Restate the whole of the material. Keep every word, and drop the pictures.
>> START
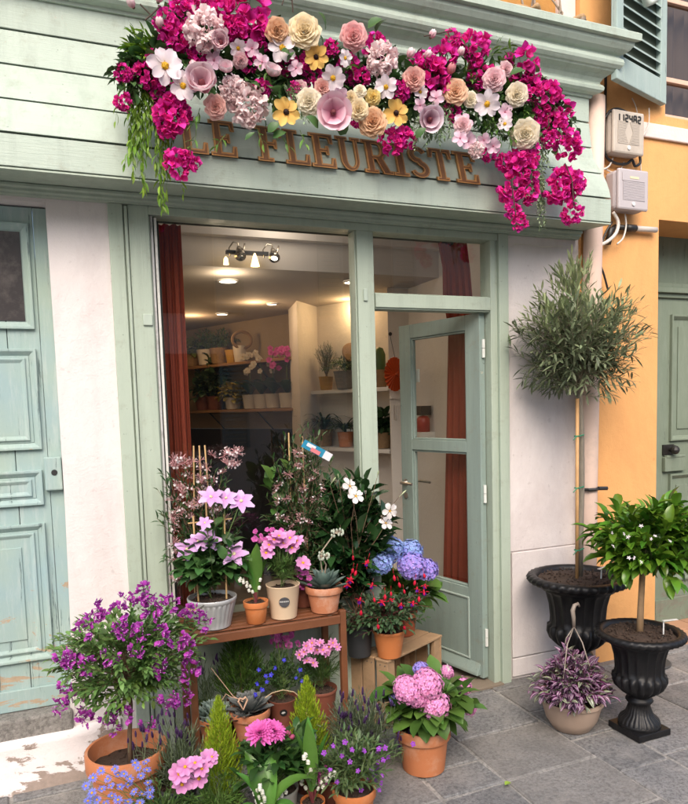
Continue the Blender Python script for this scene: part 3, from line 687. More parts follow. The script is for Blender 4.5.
def plan(px, d):  # point on the line through the door plane moved d behind it
    u = Vector((-math.cos(TH), math.sin(TH))); nrm = Vector((math.sin(TH), math.cos(TH))); h = Vector((2.185, .052))+nrm*d
    r = ray(px[0], px[1]); a = np.array([[r[0], -u.x], [r[1], -u.y]]); s, t = np.linalg.solve(a, [h.x-0, h.y+DCAM]); return (r[0]*s, r[1]*s-DCAM)
curtain('rust red curtain gathered behind the open glazed door', [((1.945, .14), (2.135, .14), 2.50), ((1.985, .16), (2.16, .15), 2.36), ((2.02, .22), (2.185, .17), 2.22),
        (plan((449, 340), .10), plan((474, 340), .06), 2.06), (plan((447, 440), .10), plan((474, 440), .06), 1.4), (plan((444, 570), .10), plan((475, 570), .06), .55), (plan((444, 600), .10), plan((475, 600), .06), .35)], 4, .012)
mb = MB(); mb.tube([(.3, .14, 2.505), (2.0, .14, 2.505)], .016, 10); mb.sphere((2.02, .14, 2.5), .026, 12, 8); tag(mb.build('curtain_rod', MATS['dark'] and blk), 'black curtain rod with a ball end behind the top of the shop window', 'curtain rod')
# red paper fan on the pier
fan = thing('paper_fan', 'round pleated orange red paper fan hanging on the white pier beside the door', 'paper fan', (2.205, 1.2, 1.82)); mb = MB()
V = [(2.205, 1.20, 1.83)]; F = []
for i in range(48):
    a = 2*PI*i/48; e = .010*(1 if i % 2 else -1); V.append((2.205+.082*math.cos(a), 1.215+e, 1.83+.122*math.sin(a)))
for i in range(48): F.append((0, 1+i, 1+(i+1) % 48))
mb.add(V, F); mb.sphere((2.205, 1.195, 1.83), .009, 8, 5)
mb.build('pleats', M('fan_red', (.50, .07, .015), .35, .2, 10, coat=.4), fan, world=True)
mb = MB(); mb.tube([(2.205, 1.21, 1.95), (2.206, 1.28, 2.11)], .0025, 5); mb.sphere((2.206, 1.277, 2.12), .014, 8, 6); mb.build('hook', blk, fan, world=True)
# lights
warm = (1.0, .72, .42)
def emis(name, col, st):
    m, nt, b, out = newmat(name); b.inputs['Base Color'].default_value = (.8, .8, .8, 1); b.inputs['Emission Color'].default_value = (*col, 1); b.inputs['Emission Strength'].default_value = st; return m
EM = emis('lamp_glow', (1, .9, .74), 4); EMW = emis('lamp_glow_warm', (1, .66, .25), 3)
chrome = M('chrome', (.55, .5, .42), .18, .05, 20, metal=1)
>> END
(The answer)
Continue the Blender Python script for this scene: part 3, from line 687. More parts follow. The script is for Blender 4.5.
def plan(px, d):  # point on the line through the door plane moved d behind it
    u = Vector((-math.cos(TH), math.sin(TH))); nrm = Vector((math.sin(TH), math.cos(TH))); h = Vector((2.185, .052))+nrm*d
    r = ray(px[0], px[1]); a = np.array([[r[0], -u.x], [r[1], -u.y]]); s, t = np.linalg.solve(a, [h.x-0, h.y+DCAM]); return (r[0]*s, r[1]*s-DCAM)
curtain('rust red curtain gathered behind the open glazed door', [((1.945, .14), (2.135, .14), 2.50), ((1.985, .16), (2.16, .15), 2.36), ((2.02, .22), (2.185, .17), 2.22),
        (plan((449, 340), .10), plan((474, 340), .06), 2.06), (plan((447, 440), .10), plan((474, 440), .06), 1.4), (plan((444, 570), .10), plan((475, 570), .06), .55), (plan((444, 600), .10), plan((475, 600), .06), .35)], 4, .012)
mb = MB(); mb.tube([(.3, .14, 2.505), (2.0, .14, 2.505)], .016, 10); mb.sphere((2.02, .14, 2.5), .026, 12, 8); tag(mb.build('curtain_rod', MATS['dark'] and blk), 'black curtain rod with a ball end behind the top of the shop window', 'curtain rod')
# red paper fan on the pier
fan = thing('paper_fan', 'round pleated orange red paper fan hanging on the white pier beside the door', 'paper fan', (2.205, 1.2, 1.82)); mb = MB()
V = [(2.205, 1.20, 1.83)]; F = []
for i in range(48):
    a = 2*PI*i/48; e = .010*(1 if i % 2 else -1); V.append((2.205+.082*math.cos(a), 1.215+e, 1.83+.122*math.sin(a)))
for i in range(48): F.append((0, 1+i, 1+(i+1) % 48))
mb.add(V, F); mb.sphere((2.205, 1.195, 1.83), .009, 8, 5)
mb.build('pleats', M('fan_red', (.50, .07, .015), .35, .2, 10, coat=.4), fan, world=True)
mb = MB(); mb.tube([(2.205, 1.21, 1.95), (2.206, 1.28, 2.11)], .0025, 5); mb.sphere((2.206, 1.277, 2.12), .014, 8, 6); mb.build('hook', blk, fan, world=True)
# lights
warm = (1.0, .72, .42)
def emis(name, col, st):
    m, nt, b, out = newmat(name); b.inputs['Base Color'].default_value = (.8, .8, .8, 1); b.inputs['Emission Color'].default_value = (*col, 1); b.inputs['Emission Strength'].default_value = st; return m
EM = emis('lamp_glow', (1, .9, .74), 4); EMW = emis('lamp_glow_warm', (1, .66, .25), 3)
chrome = M('chrome', (.55, .5, .42), .18, .05, 20, metal=1)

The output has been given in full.